Totally tropical: tiny west London plot transformed into exotic oasis with palms, blooms and plants aplenty

Sizzling red and hot pink petals sit beside palms, olive and bamboo turn this city garden into a tropical paradise.
Round the bend: the garden path has meandering curves designed to slow footsteps so that visitors can enjoy the exuberant plantings on either side (Nicola Stocken)
Pattie Barron4 August 2017

Anyone who thinks town gardens are past their best in late summer should take a huge leaf — banana, palm, canna — from a west London plot that sizzles with tropical foliage and brilliant, clashing colour.

Ten years ago Antony Watkins and Christopher Hutchings moved to a terrace house in west London with the ideal outdoor space for this pair of plant lovers: south-facing and backing on to allotments. Now, instead of a patchy lawn surrounded by lacklustre shrubs, there are palm trees, olive, tree fern and a curtain of towering golden bamboo, backed up with a very full supporting cast of perennials and annuals in luscious shades, such as sky blue salvias and navy agapanthus, many of which are raised and protected out of season in the couple’s equally burgeoning allotment, conveniently a few steps away.

In one fabulously eye-watering section, the butter-yellow heads of heleniums brush against orange zinnias, crimson monardas and scarlet crocosmias. Watkins’ idea of a colour scheme is as follows: “Bang it all in!

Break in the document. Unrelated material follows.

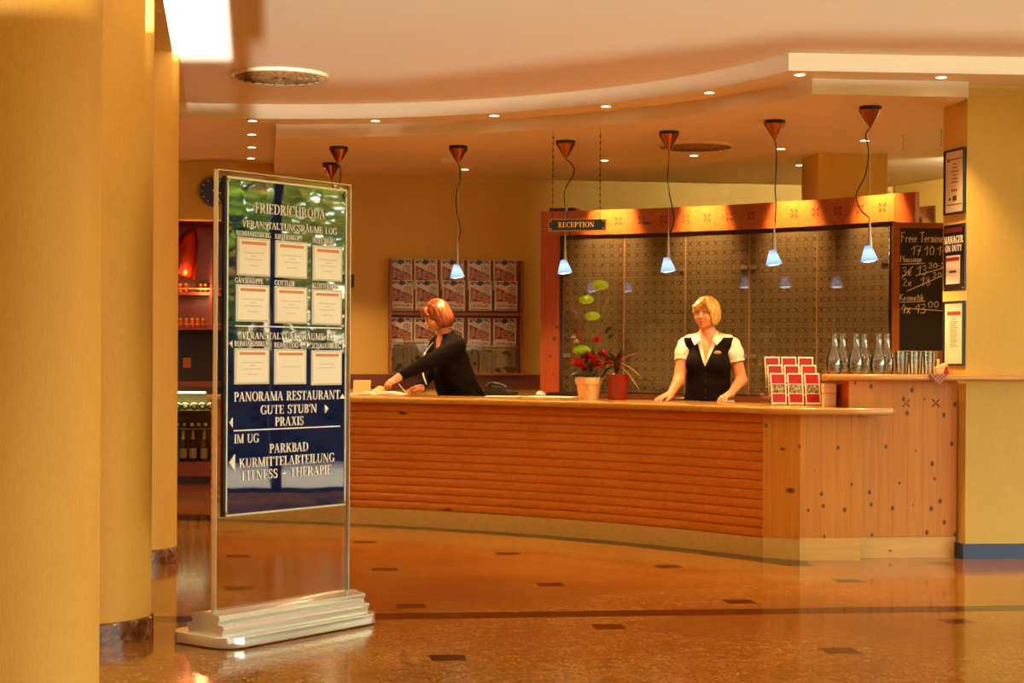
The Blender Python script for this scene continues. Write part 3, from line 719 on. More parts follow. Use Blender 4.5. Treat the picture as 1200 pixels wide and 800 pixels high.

I purposely put yellow and pink and red all together and I love it. Christopher prefers blocks of colour, so next year it’s his turn.”

There was, however, a grand plan they both agreed on, that cleverly divides the garden into several zones and makes the space — just 58ft by 22ft — look a lot larger. A broad paved path leads down the right-hand side of the garden, but it has a winding, meandering S shape because, says Watkins, who specialises in designing and planting borders, “We wanted people to take their time and really look at the plants, rather than shooting down the path.”

It’s impossible to imagine anybody shooting past the giant shuttlecock leaves of the tree fern, the deep red Abyssinian banana, the giant white blooms of Hydrangea Annabelle or the mini-grove of giant Canna Musifolia with paddle leaves that soar up to eight feet and more. The agapanthus leaves alone are a splendid sight; Watkins’ trick for success is to sink the pot into the ground with the bottom smashed off so the roots can grow through, giving them the restriction they prefer.

At lower levels, banks of flowers and foliage tumble and cascade over the edges of the beds’ low, retaining brick walls: Firecracker begonias, grey-green Euphorbia myrsinites, tiny Mexican daisies, metallic plum heuchera leaves and a mass of white pompom flowers that Watkins calls Nana’s Plant because it’s from his grandmother’s garden.

Living it lush: the sheltered, south-facing garden is ideally suited for growing exotic plants but part of it, at the back, offers a cool contrast of duck-egg blue outdoor kitchen and dining area. (Photos Nicola Stocken)

Take a different route higher up the path, turning left, and you reach an informal, bark-floored clearing in the jungle, with a great view of the garden’s architectural evergreens, investments bought at the start: three different fan palms including the rare blue Brahea armata, the hardy palm Trachycarpus fortunei that now has exotic pineapple lilies sprouting around its base and an olive tree, pollarded every alternate spring to keep it bushy.

The bark clearing leads to a circle of impossibly perfect lawn, which is Obi the dog’s domain. He doesn’t mind that it’s a very good fake. “When we first made the garden, we had real grass but because we have irrigation and the garden gets sun all day, we were constantly cutting it,” says Watkins. “So we gave up and switched to the finest grade of Easigrass.”

At the end of the path, behind a trellised cedar wood panel, is a cool, calm contrast — the dining and entertaining area, comprising a duck-egg blue, streamlined outdoor kitchen with grill and granite worktops. Built-in benches with adjoining planters allow plenty of space for favourite succulents that chime with the more Mediterranean feel of this area.

There are several seating areas throughout the garden, so that it can be enjoyed from different viewpoints, including a café table and chairs on the patio, the chosen spot for breakfast alfresco. The original terracotta-tiled floor of the patio remains, but the previously jarring hot shade now makes a perfect foil to the colony of potted plants that include shocking pink dahlias, deep crimson scabious, stripy zebra grass and golden rudbeckias. A big zinc bin holds the large, neon-bright daisy heads of gerberas, better known to most of us as cut flowers, but Watkins says his have lasted for five years in containers of free-draining compost.

With faded flowers to deadhead, overzealous plants needing to be checked and the next wave of seed-grown annuals waiting in the wings — the allotment next door — this sensational garden is as intensive as it gets, but then Watkins and Hutchings wouldn’t have it any other way.